ВРАГИ ПЕРВОГО КОНСУЛА
Первый консул[100] Франции Наполеон Бонапарт не смог бы удержаться у власти, не проводя политику репрессий, иногда широкомасштабных. Ему угрожали роялисты,[101] повстанцы Бретани и мятежная Вандея, куда были посланы войска. Одному из вождей роялистов графу де Фротте пообещали амнистию, а затем, заманив его в засаду, застрелили. «Приказа с моей стороны не было, но я не могу сказать, что сожалею о его смерти», — прокомментировал это убийство Наполеон. Хотя большинство предводителей бретонских повстанцев капитулировали в 1801 году, непримиримые ушли в глубокое подполье и стали еще более опасными, потому что все их силы были подчинены единой цели — организовать покушение на жизнь Первого консула: Им деятельно помогали некоторые вернувшиеся эмигранты, а также лица, сочувствовавшие роялистам. Среди них были люди, уже завоевавшие себе известность успешными акциями против республики, имя Жоржа Кадудаля, например, давно уже гремело по всей Вандее. У якобинцев[102] были свои, не менее веские причины, по которым им страстно желалось свергнуть режим Наполеона, почувствовавшего себя в относительной безопасности лишь после битвы при Маренго летом 1800 года. Кстати, по мнению Стендаля, больше чем кого-либо Бонапарт в это время ненавидел якобинцев, и это несмотря на то, что он сам когда-то был якобинцем и довольно ярым. Наполеону удалось уцелеть лишь благодаря неустанной деятельности Фуше, который организовал исключительно эффективную искусную сеть полицейского шпионажа, покрывшую всю страну. В этом деле использовались не только полиция, но и шпионы, информаторы-доносчики и внедренные агенты-провокаторы. Фуше не гнушался ничем, в ход шли подкупы, амнистии и другие стимулы. Аресты из психологических соображений производились в основном по ночам, с арестованными не церемонились и в случае необходимости развязывали им язык пытками. Трудно было найти человека, который не дрогнул бы перед угрозой высылки, гильотины или расстрела. В лице бывших якобинцев Шарля Дезмаре, в прошлом семинариста, а теперь ставшего начальником полиции, и Пьера Франсуа Реаля Фуше нашел помощников себе под стать: у обоих был просто прирожденный дар выколачивать показания, причем если первый ограничивался просто вопросами, то второй был менее разборчив в средствах. Сам Первый консул очень ценил их, особенно Реаля.

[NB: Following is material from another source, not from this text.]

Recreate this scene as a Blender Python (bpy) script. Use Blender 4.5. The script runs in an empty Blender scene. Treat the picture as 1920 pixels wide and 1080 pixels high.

Жозеф Фуше, министр полиции, был исключительно опасным инструментом в руках Бонапарта. Как и Вольтер, он получил церковное образование. Внешность его была зловешей и неприятной, особенно поражали страшные глаза, обладавшие почти гипнотическим воздействием. Желтое и костлявое лицо, с которого не сходило бесстрастное выражение, роднило его со змеей. Убийца монарха, голосовавший за казнь Людовика XVI, бывший активный деятель террора, заработавший себе кличку «Лионский мясник», потому что приказал казнить шестьдесят роялистов, привязав их к дулам орудий, он предал жирондистов, якобинцев и Директорию, однажды он предаст и Бонапарта. Фуше внушал в равной степени страх и отвращение. «Чудовище, зачатое в котле революции, чьими родителями стали анархия и деспотизм» — так отозвался о нем Шатобриан.
«Фуше не мог жить без интриги, которая была ему нужна не меньше, чем хлеб насущный, — сказал о нем его хозяин. — Он строил козни во все времена, везде, всеми доступными ему способами и против всех.» Ценя Фуше как талантливого мастера своего дела, отлично скоординировавшего работу своего министерства с деятельностью еще с полдюжины полицейских ведомств, имевших разное подчинение, Наполеон в то же время не доверял ему и опасался его.
Рене Савари, помощнику, а затем и преемнику Фуше, было дано поручение присматривать за ним, насколько, конечно; это было возможным, учитывая всю сложность поставленной задачи. Савари был высоким кавалеристом с очень привлекательной внешностью, которому тогда еще не исполнилось и тридцати. Когда-то он служил у Наполеона адъютантом, затем в чине полковника был назначен командиром гвардейского подразделения конных жандармов — отборных солдат, выполнявших функции военной полиции и использовавшихся для особо опасных и ответственных заданий. По словам Бонапарта, Савари любил его «как родного отца». Безгранично преданный императору, энергичный и слегка простоватый, он регулярно составлял рапорты о деятельности Фуше, однажды обвинив его в связи с бретонскими повстанцами. В убийстве герцога Энгиенского ему как исполнителю принадлежала главная роль. К другим успешным операциям Савари можно отнести подделку австрийских банкнотов перед кампанией 1809 года и русских ассигнаций в 1812 году. Он также руководил установкой взрывного механизма, при помощи которого, планировалась физическая ликвидация Бурбонов в 1814 году.